▶

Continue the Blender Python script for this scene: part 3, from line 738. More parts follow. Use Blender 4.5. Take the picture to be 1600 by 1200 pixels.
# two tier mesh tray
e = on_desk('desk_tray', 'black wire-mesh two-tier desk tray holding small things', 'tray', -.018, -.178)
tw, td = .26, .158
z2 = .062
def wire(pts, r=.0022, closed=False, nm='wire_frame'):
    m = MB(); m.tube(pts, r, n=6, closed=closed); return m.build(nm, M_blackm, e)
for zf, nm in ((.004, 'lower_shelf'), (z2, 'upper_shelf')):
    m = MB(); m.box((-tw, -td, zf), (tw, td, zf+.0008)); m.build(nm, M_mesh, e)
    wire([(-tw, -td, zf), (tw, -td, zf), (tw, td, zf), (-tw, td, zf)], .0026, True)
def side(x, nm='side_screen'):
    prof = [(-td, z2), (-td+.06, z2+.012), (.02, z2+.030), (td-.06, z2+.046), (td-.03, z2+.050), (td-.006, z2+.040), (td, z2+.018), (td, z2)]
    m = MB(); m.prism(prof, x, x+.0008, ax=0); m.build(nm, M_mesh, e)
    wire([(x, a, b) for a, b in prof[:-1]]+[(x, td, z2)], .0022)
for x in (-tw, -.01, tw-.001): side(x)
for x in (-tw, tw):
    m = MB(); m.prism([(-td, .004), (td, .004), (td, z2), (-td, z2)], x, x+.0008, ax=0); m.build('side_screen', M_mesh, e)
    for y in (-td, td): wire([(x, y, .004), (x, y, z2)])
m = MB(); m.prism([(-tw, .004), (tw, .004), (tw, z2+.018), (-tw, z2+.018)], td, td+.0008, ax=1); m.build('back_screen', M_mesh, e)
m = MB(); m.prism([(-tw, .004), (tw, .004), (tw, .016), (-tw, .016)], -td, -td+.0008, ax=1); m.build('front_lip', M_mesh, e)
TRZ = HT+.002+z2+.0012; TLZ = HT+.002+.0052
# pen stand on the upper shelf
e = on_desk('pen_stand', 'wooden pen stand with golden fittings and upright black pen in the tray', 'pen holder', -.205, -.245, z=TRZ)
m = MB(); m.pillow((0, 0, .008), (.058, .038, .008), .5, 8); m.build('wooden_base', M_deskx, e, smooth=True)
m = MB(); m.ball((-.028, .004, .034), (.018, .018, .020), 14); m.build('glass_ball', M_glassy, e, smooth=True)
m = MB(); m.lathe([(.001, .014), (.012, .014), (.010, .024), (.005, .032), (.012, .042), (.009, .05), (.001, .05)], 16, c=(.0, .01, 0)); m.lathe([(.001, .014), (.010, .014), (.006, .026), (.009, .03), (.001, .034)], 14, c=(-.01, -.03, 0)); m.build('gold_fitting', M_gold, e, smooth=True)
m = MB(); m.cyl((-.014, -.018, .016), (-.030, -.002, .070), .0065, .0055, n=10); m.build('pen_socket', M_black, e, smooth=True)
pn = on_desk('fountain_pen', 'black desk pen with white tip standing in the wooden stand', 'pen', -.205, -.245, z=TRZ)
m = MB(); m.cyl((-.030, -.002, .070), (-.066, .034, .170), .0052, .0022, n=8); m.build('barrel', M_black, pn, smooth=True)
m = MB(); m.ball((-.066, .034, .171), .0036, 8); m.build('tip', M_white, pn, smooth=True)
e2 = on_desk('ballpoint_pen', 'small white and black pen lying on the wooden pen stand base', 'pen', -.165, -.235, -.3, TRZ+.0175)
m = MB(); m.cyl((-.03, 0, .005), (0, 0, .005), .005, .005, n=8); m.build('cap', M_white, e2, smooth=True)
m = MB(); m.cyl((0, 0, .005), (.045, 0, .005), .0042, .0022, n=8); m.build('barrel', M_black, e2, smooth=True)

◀

### Problem statement
Repeat the material in full, exactly as it stands.

### Reply to the task
Continue the Blender Python script for this scene: part 3, from line 738. More parts follow. Use Blender 4.5. Take the picture to be 1600 by 1200 pixels.
# two tier mesh tray
e = on_desk('desk_tray', 'black wire-mesh two-tier desk tray holding small things', 'tray', -.018, -.178)
tw, td = .26, .158
z2 = .062
def wire(pts, r=.0022, closed=False, nm='wire_frame'):
    m = MB(); m.tube(pts, r, n=6, closed=closed); return m.build(nm, M_blackm, e)
for zf, nm in ((.004, 'lower_shelf'), (z2, 'upper_shelf')):
    m = MB(); m.box((-tw, -td, zf), (tw, td, zf+.0008)); m.build(nm, M_mesh, e)
    wire([(-tw, -td, zf), (tw, -td, zf), (tw, td, zf), (-tw, td, zf)], .0026, True)
def side(x, nm='side_screen'):
    prof = [(-td, z2), (-td+.06, z2+.012), (.02, z2+.030), (td-.06, z2+.046), (td-.03, z2+.050), (td-.006, z2+.040), (td, z2+.018), (td, z2)]
    m = MB(); m.prism(prof, x, x+.0008, ax=0); m.build(nm, M_mesh, e)
    wire([(x, a, b) for a, b in prof[:-1]]+[(x, td, z2)], .0022)
for x in (-tw, -.01, tw-.001): side(x)
for x in (-tw, tw):
    m = MB(); m.prism([(-td, .004), (td, .004), (td, z2), (-td, z2)], x, x+.0008, ax=0); m.build('side_screen', M_mesh, e)
    for y in (-td, td): wire([(x, y, .004), (x, y, z2)])
m = MB(); m.prism([(-tw, .004), (tw, .004), (tw, z2+.018), (-tw, z2+.018)], td, td+.0008, ax=1); m.build('back_screen', M_mesh, e)
m = MB(); m.prism([(-tw, .004), (tw, .004), (tw, .016), (-tw, .016)], -td, -td+.0008, ax=1); m.build('front_lip', M_mesh, e)
TRZ = HT+.002+z2+.0012; TLZ = HT+.002+.0052
# pen stand on the upper shelf
e = on_desk('pen_stand', 'wooden pen stand with golden fittings and upright black pen in the tray', 'pen holder', -.205, -.245, z=TRZ)
m = MB(); m.pillow((0, 0, .008), (.058, .038, .008), .5, 8); m.build('wooden_base', M_deskx, e, smooth=True)
m = MB(); m.ball((-.028, .004, .034), (.018, .018, .020), 14); m.build('glass_ball', M_glassy, e, smooth=True)
m = MB(); m.lathe([(.001, .014), (.012, .014), (.010, .024), (.005, .032), (.012, .042), (.009, .05), (.001, .05)], 16, c=(.0, .01, 0)); m.lathe([(.001, .014), (.010, .014), (.006, .026), (.009, .03), (.001, .034)], 14, c=(-.01, -.03, 0)); m.build('gold_fitting', M_gold, e, smooth=True)
m = MB(); m.cyl((-.014, -.018, .016), (-.030, -.002, .070), .0065, .0055, n=10); m.build('pen_socket', M_black, e, smooth=True)
pn = on_desk('fountain_pen', 'black desk pen with white tip standing in the wooden stand', 'pen', -.205, -.245, z=TRZ)
m = MB(); m.cyl((-.030, -.002, .070), (-.066, .034, .170), .0052, .0022, n=8); m.build('barrel', M_black, pn, smooth=True)
m = MB(); m.ball((-.066, .034, .171), .0036, 8); m.build('tip', M_white, pn, smooth=True)
e2 = on_desk('ballpoint_pen', 'small white and black pen lying on the wooden pen stand base', 'pen', -.165, -.235, -.3, TRZ+.0175)
m = MB(); m.cyl((-.03, 0, .005), (0, 0, .005), .005, .005, n=8); m.build('cap', M_white, e2, smooth=True)
m = MB(); m.cyl((0, 0, .005), (.045, 0, .005), .0042, .0022, n=8); m.build('barrel', M_black, e2, smooth=True)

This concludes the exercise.